The Kingdom’s links with terrorist groups were known to the US by the early 1970s. In May 1974, for example, the US State Department warned Britain not to go ahead with its reported offer to sell Blowpipe surface-to-air missiles to Saudi Arabia, for fear of ‘seepage of this type of weapon into the hands of terrorists’. The US ambassador to Saudi Arabia told his British counterpart that the US had refused to sell similar equipment, the Redeye, for fear of their ending up in the hands of terrorists and being ‘used against civil aircraft or similar targets’.

The British continued to be responsible for the very survival of the Saudi royal family. In 1970, a British army team had trained members of the Saudi National Guard in ‘special duties in connection with the personal safety of HM the King’. This training team stayed throughout the early 1970s, while the Saudi oil minister, Sheikh Yamani, was protected by a team of former SAS security officers; this training followed the events of December 1975, when a group of terrorists led by Carlos the Jackal had taken OPEC oil ministers hostage at their meeting in Vienna.

In May 1973, Britain signed a £250 million deal with Saudi Arabia to train its air force pilots and service its aircraft. By this time, 2,000 British instructors, engineers and administrators were involved in work on various military projects around the country. British military equipment was being sold to a country whose ‘defence’ policy was, as the then British ambassador, Hooky Walker, noted in February 1975, based on ‘Jihad’. A Saudi press statement of the time stated:

The general principles upon which the Kingdom’s defence policy is founded include the doctrine that Jihad (Holy War) is something that will remain in existence until the Day of Judgment within the limits laid down by God (‘Fight in the cause of God those who fight you, but do not transgress limits, for God loveth not transgressors’, Koran, sura ii) and by the Prophet (‘Whoever fights to raise the high word of God is doing the will of God’). The Kingdom’s defence system is guided by the Shari’a rules of conduct for war that are contained in the Holy Book, the Sunna of the Prophet and the guidelines of the Four Great Caliphs.

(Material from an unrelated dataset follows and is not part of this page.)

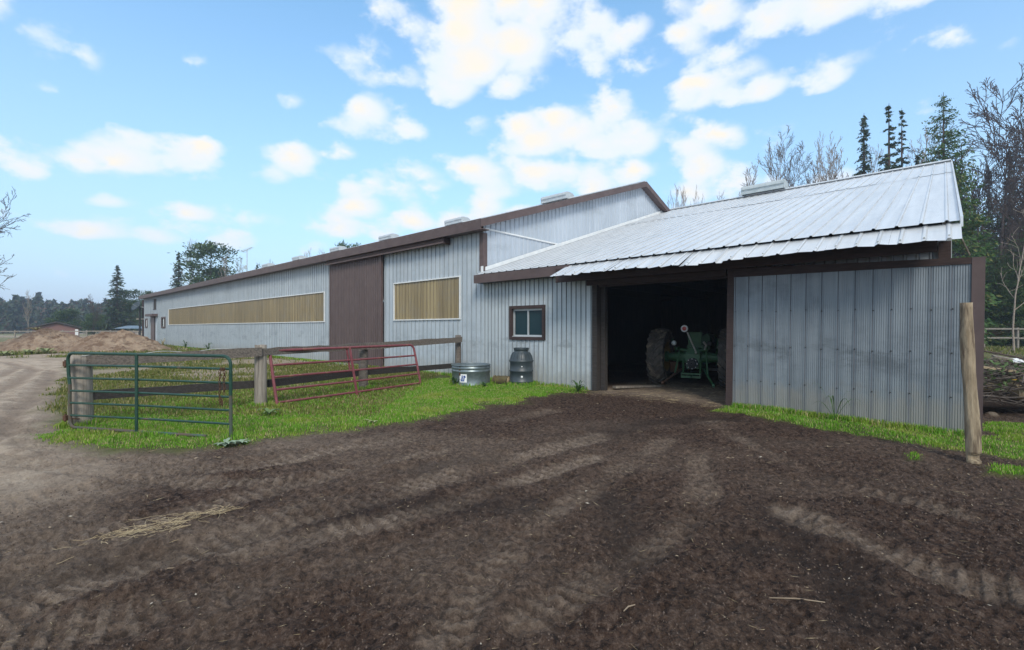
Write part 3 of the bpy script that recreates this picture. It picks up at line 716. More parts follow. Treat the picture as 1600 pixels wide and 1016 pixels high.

This alliance had been formed neither because British planners had any particular love for the House of Saud, nor out of ignorance as to what it was like. In May 1972, just before the deepening of the Anglo–Saudi entente cordiale, outgoing ambassador, Willie Morris, had observed to Alec Douglas-Home, the foreign secretary, that: ‘It is a great tragedy that, with all the world’s needs, Providence should have concentrated so much of a vital resource and so much wealth in the hands of people who need it so little and are so socially irresponsible about the use of it.’ The leading Saudis, Morris added, ‘regard the rest of the world as existing for their convenience’, and they ‘act with unstudied, unconscious indifference to the convenience of others or what others may think of them.’ Morris’ words are revealing in that they describe Whitehall’s closest allies in the region, with whom it had formed a strategic alliance, precisely to oppose more benign forces elsewhere. In short, the British knew exactly with whom they were dealing as the Saudis promoted any cause inside the Kingdom or overseas in the name of Wahhabi extremism and defence of the House of Saud.

The lengths to which British officials went to nurture the relationship were often extraordinary. In October 1975, for example, a Foreign Office brief for the queen in advance of Prince Fahd’s visit to Britain included a section called ‘topics to be avoided’. It noted two – the Arab–Israel issue and ‘recent reports of bribery and corruption in Saudi Arabia’. The British government also provided a ‘large Jaguar and an attractively leggy blonde’ for Mohammed al-Fawzan, the director of foreign broadcasting in the Saudi Ministry of Information, for his visit to London in September 1973. ‘Mohammed seemed in a thoroughly anglophile mood’ with these provisions, the Foreign Office commented.

One senior Saudi with whom Britain also began developing relations was Prince Turki bin Abdul Aziz, an Oxford-educated vice minister of defence who, in 1977, succeeded Kamal Adham as head of the Saudi foreign intelligence service, the General Intelligence Directorate. Turki would reportedly forge close ties to MI6 and the CIA and even offer jobs to retired intelligence officers to be his eyes and ears in London or Washington. Soon after his appointment, in either 1978 or 1979, Turki is believed to have first met Osama Bin Laden, then a student at the University of Jeddah who had begun to associate with Islamic radicals. It is alleged that Turki suggested to Bin Laden that he use his money to aid the Afghan resistance against the Soviets following the latter’s invasion in December 1979.